### WHAT IS BEING ASKED
Output the lines below exactly, please, from the first line until the line with "self.nt, self.s = nt, sock", counting both.

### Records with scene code
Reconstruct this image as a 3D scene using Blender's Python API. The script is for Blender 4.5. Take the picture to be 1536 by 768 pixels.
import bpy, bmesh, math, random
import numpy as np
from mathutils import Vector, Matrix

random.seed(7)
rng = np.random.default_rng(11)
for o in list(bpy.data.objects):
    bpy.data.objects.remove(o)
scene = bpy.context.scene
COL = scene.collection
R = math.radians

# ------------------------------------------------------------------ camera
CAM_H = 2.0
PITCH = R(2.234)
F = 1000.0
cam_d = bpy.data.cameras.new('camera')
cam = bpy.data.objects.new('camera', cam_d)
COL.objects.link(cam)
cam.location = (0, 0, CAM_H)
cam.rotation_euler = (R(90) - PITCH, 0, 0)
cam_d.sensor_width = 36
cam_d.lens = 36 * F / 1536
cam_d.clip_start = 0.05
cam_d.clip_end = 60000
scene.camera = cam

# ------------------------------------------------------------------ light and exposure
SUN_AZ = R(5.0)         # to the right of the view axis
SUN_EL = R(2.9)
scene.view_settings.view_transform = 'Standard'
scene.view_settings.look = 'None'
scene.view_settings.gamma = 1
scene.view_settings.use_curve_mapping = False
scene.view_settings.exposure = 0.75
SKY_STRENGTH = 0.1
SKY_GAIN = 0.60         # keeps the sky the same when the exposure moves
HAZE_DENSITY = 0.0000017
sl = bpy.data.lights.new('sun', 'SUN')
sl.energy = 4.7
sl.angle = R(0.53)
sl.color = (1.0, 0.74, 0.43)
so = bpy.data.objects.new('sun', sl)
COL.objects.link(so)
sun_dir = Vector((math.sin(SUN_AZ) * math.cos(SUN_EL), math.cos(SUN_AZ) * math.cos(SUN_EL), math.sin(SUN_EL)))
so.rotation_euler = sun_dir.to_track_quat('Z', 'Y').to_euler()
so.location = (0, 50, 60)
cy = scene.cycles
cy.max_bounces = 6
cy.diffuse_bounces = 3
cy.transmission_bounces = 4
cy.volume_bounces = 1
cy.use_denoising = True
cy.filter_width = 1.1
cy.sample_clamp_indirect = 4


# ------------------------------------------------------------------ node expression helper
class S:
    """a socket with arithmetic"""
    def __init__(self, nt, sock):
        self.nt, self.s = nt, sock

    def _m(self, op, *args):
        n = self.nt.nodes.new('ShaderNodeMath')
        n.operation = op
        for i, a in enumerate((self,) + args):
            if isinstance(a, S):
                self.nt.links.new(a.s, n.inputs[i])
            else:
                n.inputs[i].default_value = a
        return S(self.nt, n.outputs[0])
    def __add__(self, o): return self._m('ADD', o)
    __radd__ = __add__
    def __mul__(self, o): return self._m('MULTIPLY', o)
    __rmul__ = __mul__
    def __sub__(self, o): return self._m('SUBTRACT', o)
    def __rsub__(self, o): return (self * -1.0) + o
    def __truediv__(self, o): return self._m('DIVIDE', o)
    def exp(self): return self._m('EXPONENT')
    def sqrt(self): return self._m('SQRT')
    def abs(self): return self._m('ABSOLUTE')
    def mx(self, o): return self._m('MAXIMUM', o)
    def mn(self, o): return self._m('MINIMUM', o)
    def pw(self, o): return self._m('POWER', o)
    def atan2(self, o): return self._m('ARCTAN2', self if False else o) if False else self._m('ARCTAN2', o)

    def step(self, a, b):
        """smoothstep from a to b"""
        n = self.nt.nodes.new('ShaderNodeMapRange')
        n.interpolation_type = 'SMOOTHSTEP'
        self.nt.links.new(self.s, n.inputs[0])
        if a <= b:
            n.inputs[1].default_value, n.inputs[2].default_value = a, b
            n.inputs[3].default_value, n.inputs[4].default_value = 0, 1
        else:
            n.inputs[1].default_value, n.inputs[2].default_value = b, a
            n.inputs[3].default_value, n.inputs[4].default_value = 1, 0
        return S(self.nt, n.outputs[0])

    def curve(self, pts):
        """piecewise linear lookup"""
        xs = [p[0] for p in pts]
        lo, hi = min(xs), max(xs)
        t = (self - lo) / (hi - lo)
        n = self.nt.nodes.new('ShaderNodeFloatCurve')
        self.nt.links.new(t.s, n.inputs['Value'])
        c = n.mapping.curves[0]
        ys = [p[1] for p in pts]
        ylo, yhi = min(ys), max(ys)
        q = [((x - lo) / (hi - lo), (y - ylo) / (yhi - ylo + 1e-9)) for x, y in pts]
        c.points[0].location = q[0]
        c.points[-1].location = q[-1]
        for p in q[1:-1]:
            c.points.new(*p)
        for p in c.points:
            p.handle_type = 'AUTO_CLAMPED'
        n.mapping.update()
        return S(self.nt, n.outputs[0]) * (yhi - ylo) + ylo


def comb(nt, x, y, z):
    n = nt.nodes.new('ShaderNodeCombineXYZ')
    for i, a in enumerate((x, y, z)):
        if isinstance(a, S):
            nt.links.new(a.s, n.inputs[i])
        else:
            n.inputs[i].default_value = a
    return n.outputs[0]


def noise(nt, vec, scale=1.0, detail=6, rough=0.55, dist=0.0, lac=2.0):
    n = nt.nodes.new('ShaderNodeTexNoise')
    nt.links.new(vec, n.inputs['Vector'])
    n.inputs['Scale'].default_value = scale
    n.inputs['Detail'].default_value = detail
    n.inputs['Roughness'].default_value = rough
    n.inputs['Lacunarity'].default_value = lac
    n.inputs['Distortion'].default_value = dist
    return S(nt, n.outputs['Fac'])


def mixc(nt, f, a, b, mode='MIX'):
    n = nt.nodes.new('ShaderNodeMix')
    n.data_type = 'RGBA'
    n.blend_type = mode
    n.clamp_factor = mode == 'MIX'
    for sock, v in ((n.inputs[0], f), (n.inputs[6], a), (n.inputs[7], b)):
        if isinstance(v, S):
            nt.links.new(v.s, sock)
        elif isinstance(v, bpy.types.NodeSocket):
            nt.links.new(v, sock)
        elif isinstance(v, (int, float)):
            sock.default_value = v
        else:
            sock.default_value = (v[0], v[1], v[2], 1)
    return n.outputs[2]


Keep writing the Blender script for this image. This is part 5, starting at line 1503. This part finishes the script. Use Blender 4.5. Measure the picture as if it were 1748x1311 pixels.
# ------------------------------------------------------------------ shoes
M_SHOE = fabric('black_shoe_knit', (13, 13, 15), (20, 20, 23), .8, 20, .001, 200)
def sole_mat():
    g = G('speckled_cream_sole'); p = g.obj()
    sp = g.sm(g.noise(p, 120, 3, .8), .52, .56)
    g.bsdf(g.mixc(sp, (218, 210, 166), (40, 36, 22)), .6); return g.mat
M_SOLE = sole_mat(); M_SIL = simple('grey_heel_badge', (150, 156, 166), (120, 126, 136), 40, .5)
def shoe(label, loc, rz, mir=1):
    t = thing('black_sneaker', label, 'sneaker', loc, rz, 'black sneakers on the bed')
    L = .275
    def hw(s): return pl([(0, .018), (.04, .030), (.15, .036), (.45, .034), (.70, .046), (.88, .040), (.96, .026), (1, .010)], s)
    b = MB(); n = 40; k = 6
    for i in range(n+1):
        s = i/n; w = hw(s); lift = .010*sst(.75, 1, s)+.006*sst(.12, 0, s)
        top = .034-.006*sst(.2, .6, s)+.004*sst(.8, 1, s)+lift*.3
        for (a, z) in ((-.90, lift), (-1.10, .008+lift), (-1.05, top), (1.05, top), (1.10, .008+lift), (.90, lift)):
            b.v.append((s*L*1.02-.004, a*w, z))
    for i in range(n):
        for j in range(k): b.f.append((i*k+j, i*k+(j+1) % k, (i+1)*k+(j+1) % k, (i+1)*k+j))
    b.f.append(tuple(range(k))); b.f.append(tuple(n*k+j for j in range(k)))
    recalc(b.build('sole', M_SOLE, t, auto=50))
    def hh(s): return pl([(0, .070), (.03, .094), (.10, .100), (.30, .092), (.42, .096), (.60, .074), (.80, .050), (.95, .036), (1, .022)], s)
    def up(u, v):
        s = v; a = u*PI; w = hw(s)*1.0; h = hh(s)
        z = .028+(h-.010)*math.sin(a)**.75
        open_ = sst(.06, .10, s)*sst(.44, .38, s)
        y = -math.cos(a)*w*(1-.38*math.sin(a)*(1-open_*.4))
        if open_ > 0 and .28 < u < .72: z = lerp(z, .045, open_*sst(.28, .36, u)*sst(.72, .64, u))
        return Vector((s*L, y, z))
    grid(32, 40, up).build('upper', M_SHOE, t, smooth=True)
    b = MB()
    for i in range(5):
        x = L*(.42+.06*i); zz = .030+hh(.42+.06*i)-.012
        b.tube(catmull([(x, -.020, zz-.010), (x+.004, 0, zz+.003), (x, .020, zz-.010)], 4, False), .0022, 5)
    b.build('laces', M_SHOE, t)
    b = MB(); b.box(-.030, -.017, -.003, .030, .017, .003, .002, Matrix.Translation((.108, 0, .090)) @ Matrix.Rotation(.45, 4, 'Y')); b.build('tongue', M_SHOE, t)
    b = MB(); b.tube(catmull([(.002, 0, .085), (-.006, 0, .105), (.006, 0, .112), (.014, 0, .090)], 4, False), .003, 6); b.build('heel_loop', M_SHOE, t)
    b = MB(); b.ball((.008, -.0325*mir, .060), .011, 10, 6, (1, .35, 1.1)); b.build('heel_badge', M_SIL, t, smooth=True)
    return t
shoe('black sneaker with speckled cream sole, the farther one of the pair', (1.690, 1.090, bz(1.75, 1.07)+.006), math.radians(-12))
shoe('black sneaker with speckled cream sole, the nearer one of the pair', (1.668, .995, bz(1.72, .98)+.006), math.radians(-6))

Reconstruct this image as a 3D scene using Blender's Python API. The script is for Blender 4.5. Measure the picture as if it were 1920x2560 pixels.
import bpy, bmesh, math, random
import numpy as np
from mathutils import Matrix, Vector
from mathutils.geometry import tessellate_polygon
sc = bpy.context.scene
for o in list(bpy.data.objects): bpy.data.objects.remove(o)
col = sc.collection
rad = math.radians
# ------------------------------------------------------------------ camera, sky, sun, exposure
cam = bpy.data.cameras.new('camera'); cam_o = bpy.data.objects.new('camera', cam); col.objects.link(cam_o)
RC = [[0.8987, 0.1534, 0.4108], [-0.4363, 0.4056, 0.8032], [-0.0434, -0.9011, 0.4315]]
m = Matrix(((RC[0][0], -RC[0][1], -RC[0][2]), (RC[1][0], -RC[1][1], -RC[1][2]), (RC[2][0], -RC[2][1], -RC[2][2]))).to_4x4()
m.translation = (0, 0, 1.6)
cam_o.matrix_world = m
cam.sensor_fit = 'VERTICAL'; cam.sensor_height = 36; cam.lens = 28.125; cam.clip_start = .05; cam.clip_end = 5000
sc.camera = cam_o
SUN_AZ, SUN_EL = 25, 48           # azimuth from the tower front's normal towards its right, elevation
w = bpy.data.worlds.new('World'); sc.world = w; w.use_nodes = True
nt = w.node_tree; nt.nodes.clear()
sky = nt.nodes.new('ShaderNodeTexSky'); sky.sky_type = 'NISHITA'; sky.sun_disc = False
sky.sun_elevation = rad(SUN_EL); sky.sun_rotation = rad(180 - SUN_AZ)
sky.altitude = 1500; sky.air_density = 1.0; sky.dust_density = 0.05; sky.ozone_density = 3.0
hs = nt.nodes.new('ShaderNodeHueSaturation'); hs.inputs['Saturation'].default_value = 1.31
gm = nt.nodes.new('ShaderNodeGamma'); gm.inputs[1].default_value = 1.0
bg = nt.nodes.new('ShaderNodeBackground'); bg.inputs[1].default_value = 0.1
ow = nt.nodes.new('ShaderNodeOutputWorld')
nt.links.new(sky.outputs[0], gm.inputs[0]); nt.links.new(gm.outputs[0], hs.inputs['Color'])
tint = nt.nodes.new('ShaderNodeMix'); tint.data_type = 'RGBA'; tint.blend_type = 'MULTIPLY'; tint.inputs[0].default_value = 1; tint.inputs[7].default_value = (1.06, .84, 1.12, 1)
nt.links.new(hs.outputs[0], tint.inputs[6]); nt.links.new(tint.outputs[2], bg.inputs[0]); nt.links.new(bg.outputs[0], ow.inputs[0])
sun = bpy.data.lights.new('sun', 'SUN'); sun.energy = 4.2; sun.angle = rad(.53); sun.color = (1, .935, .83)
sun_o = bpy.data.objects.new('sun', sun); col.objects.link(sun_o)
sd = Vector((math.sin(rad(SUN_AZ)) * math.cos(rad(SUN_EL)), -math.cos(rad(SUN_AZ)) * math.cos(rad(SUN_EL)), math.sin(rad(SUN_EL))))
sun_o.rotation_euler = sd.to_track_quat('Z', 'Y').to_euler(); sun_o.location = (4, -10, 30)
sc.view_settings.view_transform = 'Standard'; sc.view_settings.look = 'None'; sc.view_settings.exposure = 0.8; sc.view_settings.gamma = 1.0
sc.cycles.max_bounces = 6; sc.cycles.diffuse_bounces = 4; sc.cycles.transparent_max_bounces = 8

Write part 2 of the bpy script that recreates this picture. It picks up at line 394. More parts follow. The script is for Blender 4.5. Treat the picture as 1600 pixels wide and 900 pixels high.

### PROBLEM SOLUTION
Reconstruct this image as a 3D scene using Blender's Python API. The script is for Blender 4.5. Take the picture to be 1536 by 768 pixels.
import bpy, bmesh, math, random
import numpy as np
from mathutils import Vector, Matrix

random.seed(7)
rng = np.random.default_rng(11)
for o in list(bpy.data.objects):
    bpy.data.objects.remove(o)
scene = bpy.context.scene
COL = scene.collection
R = math.radians

# ------------------------------------------------------------------ camera
CAM_H = 2.0
PITCH = R(2.234)
F = 1000.0
cam_d = bpy.data.cameras.new('camera')
cam = bpy.data.objects.new('camera', cam_d)
COL.objects.link(cam)
cam.location = (0, 0, CAM_H)
cam.rotation_euler = (R(90) - PITCH, 0, 0)
cam_d.sensor_width = 36
cam_d.lens = 36 * F / 1536
cam_d.clip_start = 0.05
cam_d.clip_end = 60000
scene.camera = cam

# ------------------------------------------------------------------ light and exposure
SUN_AZ = R(5.0)         # to the right of the view axis
SUN_EL = R(2.9)
scene.view_settings.view_transform = 'Standard'
scene.view_settings.look = 'None'
scene.view_settings.gamma = 1
scene.view_settings.use_curve_mapping = False
scene.view_settings.exposure = 0.75
SKY_STRENGTH = 0.1
SKY_GAIN = 0.60         # keeps the sky the same when the exposure moves
HAZE_DENSITY = 0.0000017
sl = bpy.data.lights.new('sun', 'SUN')
sl.energy = 4.7
sl.angle = R(0.53)
sl.color = (1.0, 0.74, 0.43)
so = bpy.data.objects.new('sun', sl)
COL.objects.link(so)
sun_dir = Vector((math.sin(SUN_AZ) * math.cos(SUN_EL), math.cos(SUN_AZ) * math.cos(SUN_EL), math.sin(SUN_EL)))
so.rotation_euler = sun_dir.to_track_quat('Z', 'Y').to_euler()
so.location = (0, 50, 60)
cy = scene.cycles
cy.max_bounces = 6
cy.diffuse_bounces = 3
cy.transmission_bounces = 4
cy.volume_bounces = 1
cy.use_denoising = True
cy.filter_width = 1.1
cy.sample_clamp_indirect = 4


# ------------------------------------------------------------------ node expression helper
class S:
    """a socket with arithmetic"""
    def __init__(self, nt, sock):
        self.nt, self.s = nt, sock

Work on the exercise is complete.